Enlightened Projection For Emilie

A larger-than-life figure during the French Enlightenment, Emilie du Châtelet was a respected mathematician, physicist, and author who died in 1749 during childbirth, at the age of 42. The opera, Emilie, by Finnish composer Kaija Saariaho and librettist Amin Maalouf, examines aspects of her life.
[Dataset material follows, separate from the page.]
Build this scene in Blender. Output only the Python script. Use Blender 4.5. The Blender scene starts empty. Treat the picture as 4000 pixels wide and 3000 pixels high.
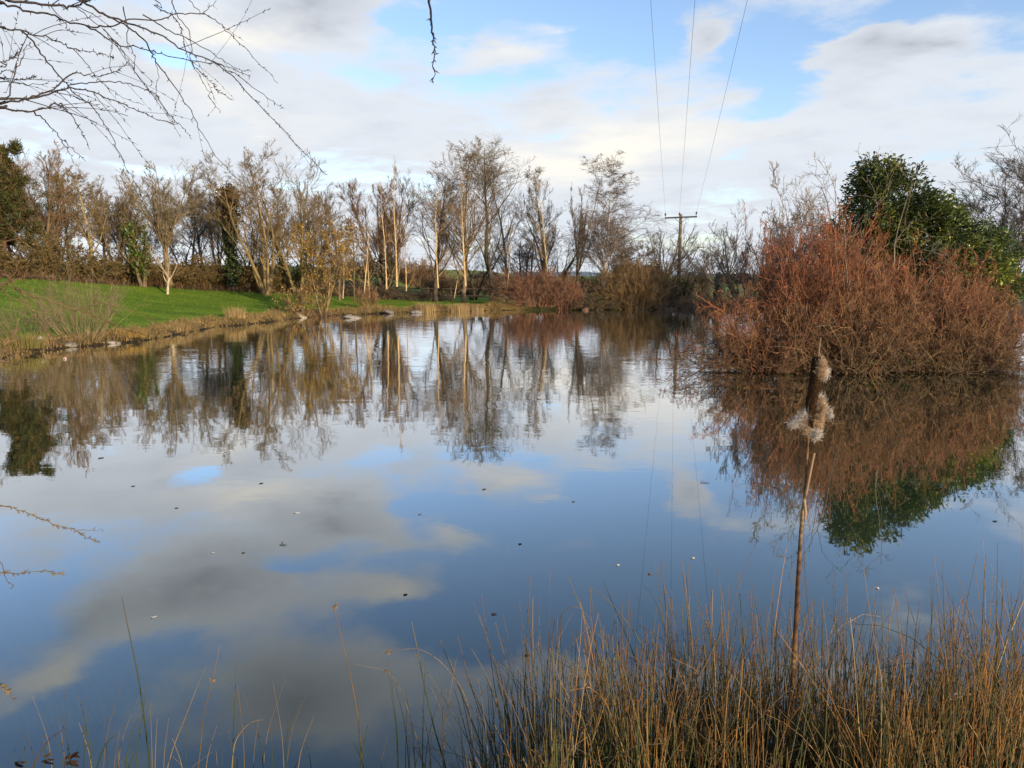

A production directed by Marianne Weems of The Builders Association enjoyed its US premiere last season at the Spoleto Festival and returns this summer, July 19 to 21, at New York’s Lincoln Center Festival.

Projections by Austin Switser add to the visual texture and reflect Emilie du Châtelet’s complex and multidisciplinary approach to her life and work. "We aimed to recreate Emilie’s mind space rather than recreating her surroundings," Switser says. "Emilie was profoundly ahead of her time in her understanding of physics, mathematics, engineering, and astronomy yet, at the same time, also deeply tormented by her personal and romantic life with French society and with Voltaire, her paramour."

To create a poetic interpretation of the thoughts that consumed Emilie’s time and imagination, Switser incorporates images that represent her scientific experiments alongside text that mimics her writing about light, energy, and time. "Simultaneously, I integrated imagery to depict her weighty intellectual debates with Voltaire, her seminal analysis of Isaac Newton’s Philosophiæ Naturalis Principia Mathematica, and, perhaps most heartbreaking, the looming threat of death posed by her fateful pregnancy," he says.

Playback is via a five-channel Dataton Watchout v5 system, with a Cycling '74 Max/MSP patch that runs on an Apple Mac Pro to add custom effects to a live camera feed that comes from stage. "The Mac Pro output is sent to capture cards in the Watchout rack so that it can be integrated into the rest of the content," notes Switser, who uses two Barco SLM R12+ Performer projectors for a wash across multiple downstage screens and three Panasonic PT-D5600 projectors to cover upstage screens. "All of the downstage screens are made of Textilene, which add depth as the image passes through each layer," Switser adds, as he brings the Age of Enlightenment onto the contemporary stage.